- **What is expected**:
Repeat the listing that follows, character for character, minus the pictures.

***** Data block *****

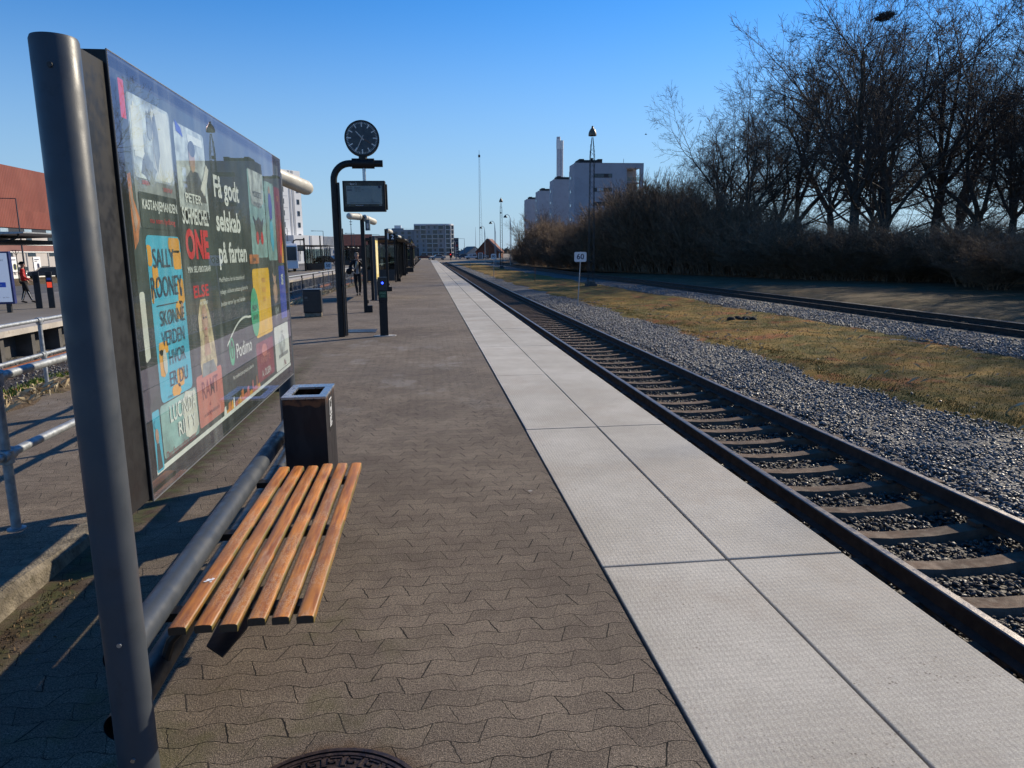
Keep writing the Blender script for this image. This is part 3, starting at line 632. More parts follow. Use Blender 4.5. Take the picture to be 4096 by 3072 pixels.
tx('Med Podimo har du titusindvis af', 3.73, 1.575, .034, 1, 3, .50, 0, 'LEFT'); tx('lydbøger, eksklusive podcasts og danmarks', 3.73, 1.515, .034, 1, 3, .56, 0, 'LEFT'); tx('bedste værter lige ved hånden', 3.73, 1.455, .034, 1, 3, .48, 0, 'LEFT')
sw = [(3.78+.56*t, 1.245+.115*math.sin(PI*min(1, t*1.15)*.62)) for t in [q/14 for q in range(15)]]
pl_(sw+[(a, c-.012) for a, c in sw[::-1]], 1, 3)
blob(3.86, 1.20, .05, .075, 13, 3); blob(3.86, 1.21, .03, .05, 0, 4); blob(3.855, 1.20, .014, .03, 13, 5); tx('Podimo', 3.94, 1.185, .11, 1, 3, .34, .001, 'LEFT'); tx('Nyt medlem? prøv gratis på podimo.dk', 3.84, 1.06, .03, 1, 3, .45, 0, 'LEFT')
# bright blue cover
rr(2.825, 1.135, 3.20, 1.775, 2, 2, .03)
for (u0, v0, u1, v1) in ((2.827, 1.66, 2.87, 1.74), (2.86, 1.575, 2.92, 1.66), (3.06, 1.71, 3.19, 1.768), (3.10, 1.64, 3.195, 1.72), (3.12, 1.50, 3.197, 1.60), (3.08, 1.44, 3.17, 1.51), (2.85, 1.32, 2.95, 1.37), (2.845, 1.235, 2.90, 1.34), (3.02, 1.165, 3.10, 1.24), (2.95, 1.137, 3.05, 1.18), (2.83, 1.52, 2.855, 1.59)): rr(u0, v0, u1, v1, 3, 3, .018, .003)
blob(3.155, 1.55, .012, .02, 5, 5); blob(2.90, 1.29, .022, .05, 18, 5); blob(3.15, 1.475, .015, .03, 10, 5)
tx('SALLY', 2.99, 1.685, .105, 5, 6, .23); tx('ROONEY', 3.0, 1.575, .115, 5, 6, .34); tx('SKØNNE', 3.03, 1.455, .085, 5, 6, .28); tx('VERDEN', 3.02, 1.375, .085, 5, 6, .26); tx('HVOR', 3.04, 1.295, .085, 5, 6, .19); tx('ER DU', 3.04, 1.21, .085, 5, 6, .21); tx('roman', 2.92, 1.15, .02, 5, 6); pl_([(2.87, 1.507), (3.10, 1.507), (3.10, 1.511), (2.87, 1.511)], 5, 6)
rr(2.716, 1.31, 2.765, 1.57, 18, 2, .015); pl_([(2.718, 1.31), (2.78, 1.33), (2.80, 1.2), (2.72, 1.15)], 17, 3)
# cover with a blond woman (plain generic figure)
rr(3.25, 1.15, 3.60, 1.58, 17, 1); tx('ELSE', 3.43, 1.535, .075, 4, 3, .22, .002); tx('en roman', 3.45, 1.485, .03, 1, 6)
pl_([(3.40, 1.50), (3.48, 1.50), (3.53, 1.42), (3.56, 1.3), (3.585, 1.19), (3.56, 1.15), (3.34, 1.15), (3.33, 1.22), (3.355, 1.3), (3.35, 1.42)], 11, 3); blob(3.445, 1.40, .045, .075, 10, 4); pl_([(3.42, 1.33), (3.47, 1.33), (3.50, 1.24), (3.40, 1.24)], 10, 4)
blob(3.428, 1.415, .009, .005, 5, 6); blob(3.462, 1.415, .009, .005, 5, 6); blob(3.447, 1.363, .014, .006, 8, 6); pl_([(3.34, 1.15), (3.36, 1.21), (3.52, 1.21), (3.57, 1.15)], 7, 5)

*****

- **Expected answer**:
Keep writing the Blender script for this image. This is part 3, starting at line 632. More parts follow. Use Blender 4.5. Take the picture to be 4096 by 3072 pixels.
tx('Med Podimo har du titusindvis af', 3.73, 1.575, .034, 1, 3, .50, 0, 'LEFT'); tx('lydbøger, eksklusive podcasts og danmarks', 3.73, 1.515, .034, 1, 3, .56, 0, 'LEFT'); tx('bedste værter lige ved hånden', 3.73, 1.455, .034, 1, 3, .48, 0, 'LEFT')
sw = [(3.78+.56*t, 1.245+.115*math.sin(PI*min(1, t*1.15)*.62)) for t in [q/14 for q in range(15)]]
pl_(sw+[(a, c-.012) for a, c in sw[::-1]], 1, 3)
blob(3.86, 1.20, .05, .075, 13, 3); blob(3.86, 1.21, .03, .05, 0, 4); blob(3.855, 1.20, .014, .03, 13, 5); tx('Podimo', 3.94, 1.185, .11, 1, 3, .34, .001, 'LEFT'); tx('Nyt medlem? prøv gratis på podimo.dk', 3.84, 1.06, .03, 1, 3, .45, 0, 'LEFT')
# bright blue cover
rr(2.825, 1.135, 3.20, 1.775, 2, 2, .03)
for (u0, v0, u1, v1) in ((2.827, 1.66, 2.87, 1.74), (2.86, 1.575, 2.92, 1.66), (3.06, 1.71, 3.19, 1.768), (3.10, 1.64, 3.195, 1.72), (3.12, 1.50, 3.197, 1.60), (3.08, 1.44, 3.17, 1.51), (2.85, 1.32, 2.95, 1.37), (2.845, 1.235, 2.90, 1.34), (3.02, 1.165, 3.10, 1.24), (2.95, 1.137, 3.05, 1.18), (2.83, 1.52, 2.855, 1.59)): rr(u0, v0, u1, v1, 3, 3, .018, .003)
blob(3.155, 1.55, .012, .02, 5, 5); blob(2.90, 1.29, .022, .05, 18, 5); blob(3.15, 1.475, .015, .03, 10, 5)
tx('SALLY', 2.99, 1.685, .105, 5, 6, .23); tx('ROONEY', 3.0, 1.575, .115, 5, 6, .34); tx('SKØNNE', 3.03, 1.455, .085, 5, 6, .28); tx('VERDEN', 3.02, 1.375, .085, 5, 6, .26); tx('HVOR', 3.04, 1.295, .085, 5, 6, .19); tx('ER DU', 3.04, 1.21, .085, 5, 6, .21); tx('roman', 2.92, 1.15, .02, 5, 6); pl_([(2.87, 1.507), (3.10, 1.507), (3.10, 1.511), (2.87, 1.511)], 5, 6)
rr(2.716, 1.31, 2.765, 1.57, 18, 2, .015); pl_([(2.718, 1.31), (2.78, 1.33), (2.80, 1.2), (2.72, 1.15)], 17, 3)
# cover with a blond woman (plain generic figure)
rr(3.25, 1.15, 3.60, 1.58, 17, 1); tx('ELSE', 3.43, 1.535, .075, 4, 3, .22, .002); tx('en roman', 3.45, 1.485, .03, 1, 6)
pl_([(3.40, 1.50), (3.48, 1.50), (3.53, 1.42), (3.56, 1.3), (3.585, 1.19), (3.56, 1.15), (3.34, 1.15), (3.33, 1.22), (3.355, 1.3), (3.35, 1.42)], 11, 3); blob(3.445, 1.40, .045, .075, 10, 4); pl_([(3.42, 1.33), (3.47, 1.33), (3.50, 1.24), (3.40, 1.24)], 10, 4)
blob(3.428, 1.415, .009, .005, 5, 6); blob(3.462, 1.415, .009, .005, 5, 6); blob(3.447, 1.363, .014, .006, 8, 6); pl_([(3.34, 1.15), (3.36, 1.21), (3.52, 1.21), (3.57, 1.15)], 7, 5)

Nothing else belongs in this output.